If you’re like me and somehow never once saw it in your adolescence, Clueless (1995) may surprise you with its self-awareness.
Cher (Alicia Silverstone) and Dionne (Stacey Dash) are Beverly Hills high school students “named after great singers of the past,” “the past” here referring to a time when Sonny & Cher’s better half and Dionne Warwick were releasing Top 40 singles. The movie’s own soundtrack is punishingly contemporary, featuring the likes of No Doubt, The Cranberries, Nine Inch Nails, Coolio, Radiohead, and Supergrass. What makes it such a treasure trove of pop-archaeology is its abundance of covers, like The Muffs’ “Kids in America” and World Party’s “All the Young Dudes.” And Cher’s crush Christian (Justin Walker), that “Disco-dancing, Oscar Wilde-reading friend of Dorothy,” is a layer cake of nostalgic allusions, obsessed with Tony Curtis and Billie Holiday and reading William Burroughs in class. Cher’s father (Dan Hedaya) quips, "Sammy Davis’s death didn’t leave an opening in the Rat Pack," but Christian’s style is more 90s “contempo-casual” than early-60s (although the former is obviously an amalgam of the latter).
Part of the postmodern mood of Clueless comes from its ruthless attack on popular political orientations, especially feminism and environmentalism. Dionne’s boyfriend Murray (Donald Faison) defends his “street slang” (“Woman,” “bitches”) by arguing that it contains “mocking but not necessarily misogynistic undertones.” A running joke is Cher’s social studies presentations on subjects ranging from United States refugee policy to the so-called “Pismo Beach disaster” in a picturesque coastal community north of LA. Her step-brother Josh (Paul Rudd), a college freshman stuck in his “post-adolescent idealistic phase,” is an easy target with his interest in environmental law and his Amnesty International T-shirts.
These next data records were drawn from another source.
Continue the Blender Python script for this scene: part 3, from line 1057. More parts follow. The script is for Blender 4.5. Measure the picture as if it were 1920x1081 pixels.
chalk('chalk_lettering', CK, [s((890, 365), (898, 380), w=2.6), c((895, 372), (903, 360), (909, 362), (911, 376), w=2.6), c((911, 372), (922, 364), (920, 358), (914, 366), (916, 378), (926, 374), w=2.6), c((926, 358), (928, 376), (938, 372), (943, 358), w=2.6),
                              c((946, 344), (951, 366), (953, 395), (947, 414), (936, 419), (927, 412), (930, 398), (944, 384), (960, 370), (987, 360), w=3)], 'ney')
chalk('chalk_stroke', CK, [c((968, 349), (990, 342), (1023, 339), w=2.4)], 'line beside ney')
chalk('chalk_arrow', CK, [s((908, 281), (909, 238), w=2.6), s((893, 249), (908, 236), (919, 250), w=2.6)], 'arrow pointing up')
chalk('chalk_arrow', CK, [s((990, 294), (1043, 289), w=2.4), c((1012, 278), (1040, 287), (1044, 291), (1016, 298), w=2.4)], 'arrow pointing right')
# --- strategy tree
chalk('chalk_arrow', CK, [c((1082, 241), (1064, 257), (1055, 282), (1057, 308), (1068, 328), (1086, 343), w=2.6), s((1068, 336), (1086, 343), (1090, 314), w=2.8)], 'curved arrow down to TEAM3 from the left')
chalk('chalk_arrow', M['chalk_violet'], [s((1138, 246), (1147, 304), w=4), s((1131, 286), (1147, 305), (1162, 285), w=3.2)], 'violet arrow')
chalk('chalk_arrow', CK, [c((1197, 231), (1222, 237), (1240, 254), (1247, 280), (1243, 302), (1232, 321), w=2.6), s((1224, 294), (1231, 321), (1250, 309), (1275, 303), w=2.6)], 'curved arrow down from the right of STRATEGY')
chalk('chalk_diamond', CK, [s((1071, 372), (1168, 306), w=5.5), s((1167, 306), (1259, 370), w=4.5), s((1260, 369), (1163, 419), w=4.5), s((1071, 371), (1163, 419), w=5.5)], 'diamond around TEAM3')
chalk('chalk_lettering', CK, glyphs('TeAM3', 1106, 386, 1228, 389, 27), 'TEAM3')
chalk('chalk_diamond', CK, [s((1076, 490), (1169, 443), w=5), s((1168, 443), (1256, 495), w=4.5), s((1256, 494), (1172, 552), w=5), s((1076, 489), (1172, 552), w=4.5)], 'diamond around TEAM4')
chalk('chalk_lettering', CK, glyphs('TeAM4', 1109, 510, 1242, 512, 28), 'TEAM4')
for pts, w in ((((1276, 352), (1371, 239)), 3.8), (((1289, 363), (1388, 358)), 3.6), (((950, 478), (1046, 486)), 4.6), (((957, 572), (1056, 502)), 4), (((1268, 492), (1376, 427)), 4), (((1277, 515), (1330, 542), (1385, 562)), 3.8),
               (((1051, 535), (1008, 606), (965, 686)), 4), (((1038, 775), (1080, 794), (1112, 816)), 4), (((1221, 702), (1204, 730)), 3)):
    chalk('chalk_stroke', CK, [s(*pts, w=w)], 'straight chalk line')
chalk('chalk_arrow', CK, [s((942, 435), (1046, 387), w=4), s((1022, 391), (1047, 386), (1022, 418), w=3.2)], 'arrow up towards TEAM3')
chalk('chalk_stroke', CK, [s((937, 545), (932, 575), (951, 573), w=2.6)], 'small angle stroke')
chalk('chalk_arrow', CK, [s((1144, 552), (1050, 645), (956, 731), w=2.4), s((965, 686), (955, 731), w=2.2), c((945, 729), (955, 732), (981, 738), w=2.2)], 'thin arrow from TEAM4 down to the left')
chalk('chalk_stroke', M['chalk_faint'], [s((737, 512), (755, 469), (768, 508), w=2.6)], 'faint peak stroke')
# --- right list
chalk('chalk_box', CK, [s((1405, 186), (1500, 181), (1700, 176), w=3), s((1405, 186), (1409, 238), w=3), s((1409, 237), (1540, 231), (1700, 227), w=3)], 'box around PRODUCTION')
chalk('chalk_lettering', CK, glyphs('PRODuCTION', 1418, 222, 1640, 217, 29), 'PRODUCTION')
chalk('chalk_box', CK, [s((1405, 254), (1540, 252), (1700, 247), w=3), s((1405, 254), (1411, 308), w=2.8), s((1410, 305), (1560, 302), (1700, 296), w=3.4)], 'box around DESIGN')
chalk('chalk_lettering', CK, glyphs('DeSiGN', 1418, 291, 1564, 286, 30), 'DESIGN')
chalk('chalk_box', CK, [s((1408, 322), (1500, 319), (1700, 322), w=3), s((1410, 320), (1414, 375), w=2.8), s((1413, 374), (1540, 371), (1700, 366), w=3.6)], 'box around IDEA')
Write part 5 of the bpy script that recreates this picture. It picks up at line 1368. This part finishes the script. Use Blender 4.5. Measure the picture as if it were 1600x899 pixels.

Although its tentacles reach into the 50s, the 30s, and even the 1800s (being an adaptation of Jane Austen's Emma), Clueless is as 90s as it gets. Flannels tied around waists, pagers, Beavis and Butthead, and teenage girls swooning over (gasp!) Mel Gibson. And what is it about a group of friends posing in front of a fountain for a group Polaroid that somehow manages to summarize the entire decade?